* Given problem
Your task is to print all of the data word for word.

Records from a collection
---

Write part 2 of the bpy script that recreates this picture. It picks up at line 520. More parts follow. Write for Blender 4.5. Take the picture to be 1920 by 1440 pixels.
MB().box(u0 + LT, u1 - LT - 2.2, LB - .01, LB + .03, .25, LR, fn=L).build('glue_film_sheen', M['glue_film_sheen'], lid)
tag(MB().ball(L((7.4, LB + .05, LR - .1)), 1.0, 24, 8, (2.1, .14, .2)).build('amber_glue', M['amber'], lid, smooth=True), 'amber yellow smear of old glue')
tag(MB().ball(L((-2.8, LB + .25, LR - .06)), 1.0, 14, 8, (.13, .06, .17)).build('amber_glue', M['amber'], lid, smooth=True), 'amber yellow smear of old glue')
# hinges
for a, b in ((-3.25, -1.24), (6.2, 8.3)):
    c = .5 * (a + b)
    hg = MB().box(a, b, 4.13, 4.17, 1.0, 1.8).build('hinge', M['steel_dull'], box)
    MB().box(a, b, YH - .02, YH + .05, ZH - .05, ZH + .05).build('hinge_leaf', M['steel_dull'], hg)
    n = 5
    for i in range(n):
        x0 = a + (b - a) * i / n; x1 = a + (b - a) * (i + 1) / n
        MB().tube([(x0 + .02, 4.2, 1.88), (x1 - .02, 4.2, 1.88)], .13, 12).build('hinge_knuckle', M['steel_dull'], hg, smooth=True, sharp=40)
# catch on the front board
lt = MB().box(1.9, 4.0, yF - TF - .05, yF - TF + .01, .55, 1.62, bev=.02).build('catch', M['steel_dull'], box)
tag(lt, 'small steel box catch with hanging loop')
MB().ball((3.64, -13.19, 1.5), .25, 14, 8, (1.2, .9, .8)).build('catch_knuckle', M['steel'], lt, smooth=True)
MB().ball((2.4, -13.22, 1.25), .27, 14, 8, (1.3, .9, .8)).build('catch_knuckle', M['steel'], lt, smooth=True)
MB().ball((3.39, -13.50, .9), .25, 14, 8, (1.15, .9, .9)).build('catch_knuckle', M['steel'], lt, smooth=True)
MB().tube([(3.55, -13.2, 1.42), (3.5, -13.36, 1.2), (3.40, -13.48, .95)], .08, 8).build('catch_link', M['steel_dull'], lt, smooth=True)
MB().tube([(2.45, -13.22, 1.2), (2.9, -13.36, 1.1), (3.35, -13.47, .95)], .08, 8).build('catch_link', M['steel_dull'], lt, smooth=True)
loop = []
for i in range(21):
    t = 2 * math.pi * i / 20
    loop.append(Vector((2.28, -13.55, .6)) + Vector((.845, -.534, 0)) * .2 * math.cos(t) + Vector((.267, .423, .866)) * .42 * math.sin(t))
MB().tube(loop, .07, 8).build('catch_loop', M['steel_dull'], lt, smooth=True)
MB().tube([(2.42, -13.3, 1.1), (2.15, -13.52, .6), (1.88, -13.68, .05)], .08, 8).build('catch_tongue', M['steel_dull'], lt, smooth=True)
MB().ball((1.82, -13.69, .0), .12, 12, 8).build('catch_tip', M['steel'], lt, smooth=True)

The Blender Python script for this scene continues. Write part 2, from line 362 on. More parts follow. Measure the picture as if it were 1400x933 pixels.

---

* Finished task
Write part 2 of the bpy script that recreates this picture. It picks up at line 520. More parts follow. Write for Blender 4.5. Take the picture to be 1920 by 1440 pixels.
MB().box(u0 + LT, u1 - LT - 2.2, LB - .01, LB + .03, .25, LR, fn=L).build('glue_film_sheen', M['glue_film_sheen'], lid)
tag(MB().ball(L((7.4, LB + .05, LR - .1)), 1.0, 24, 8, (2.1, .14, .2)).build('amber_glue', M['amber'], lid, smooth=True), 'amber yellow smear of old glue')
tag(MB().ball(L((-2.8, LB + .25, LR - .06)), 1.0, 14, 8, (.13, .06, .17)).build('amber_glue', M['amber'], lid, smooth=True), 'amber yellow smear of old glue')
# hinges
for a, b in ((-3.25, -1.24), (6.2, 8.3)):
    c = .5 * (a + b)
    hg = MB().box(a, b, 4.13, 4.17, 1.0, 1.8).build('hinge', M['steel_dull'], box)
    MB().box(a, b, YH - .02, YH + .05, ZH - .05, ZH + .05).build('hinge_leaf', M['steel_dull'], hg)
    n = 5
    for i in range(n):
        x0 = a + (b - a) * i / n; x1 = a + (b - a) * (i + 1) / n
        MB().tube([(x0 + .02, 4.2, 1.88), (x1 - .02, 4.2, 1.88)], .13, 12).build('hinge_knuckle', M['steel_dull'], hg, smooth=True, sharp=40)
# catch on the front board
lt = MB().box(1.9, 4.0, yF - TF - .05, yF - TF + .01, .55, 1.62, bev=.02).build('catch', M['steel_dull'], box)
tag(lt, 'small steel box catch with hanging loop')
MB().ball((3.64, -13.19, 1.5), .25, 14, 8, (1.2, .9, .8)).build('catch_knuckle', M['steel'], lt, smooth=True)
MB().ball((2.4, -13.22, 1.25), .27, 14, 8, (1.3, .9, .8)).build('catch_knuckle', M['steel'], lt, smooth=True)
MB().ball((3.39, -13.50, .9), .25, 14, 8, (1.15, .9, .9)).build('catch_knuckle', M['steel'], lt, smooth=True)
MB().tube([(3.55, -13.2, 1.42), (3.5, -13.36, 1.2), (3.40, -13.48, .95)], .08, 8).build('catch_link', M['steel_dull'], lt, smooth=True)
MB().tube([(2.45, -13.22, 1.2), (2.9, -13.36, 1.1), (3.35, -13.47, .95)], .08, 8).build('catch_link', M['steel_dull'], lt, smooth=True)
loop = []
for i in range(21):
    t = 2 * math.pi * i / 20
    loop.append(Vector((2.28, -13.55, .6)) + Vector((.845, -.534, 0)) * .2 * math.cos(t) + Vector((.267, .423, .866)) * .42 * math.sin(t))
MB().tube(loop, .07, 8).build('catch_loop', M['steel_dull'], lt, smooth=True)
MB().tube([(2.42, -13.3, 1.1), (2.15, -13.52, .6), (1.88, -13.68, .05)], .08, 8).build('catch_tongue', M['steel_dull'], lt, smooth=True)
MB().ball((1.82, -13.69, .0), .12, 12, 8).build('catch_tip', M['steel'], lt, smooth=True)

The Blender Python script for this scene continues. Write part 2, from line 362 on. More parts follow. Measure the picture as if it were 1400x933 pixels.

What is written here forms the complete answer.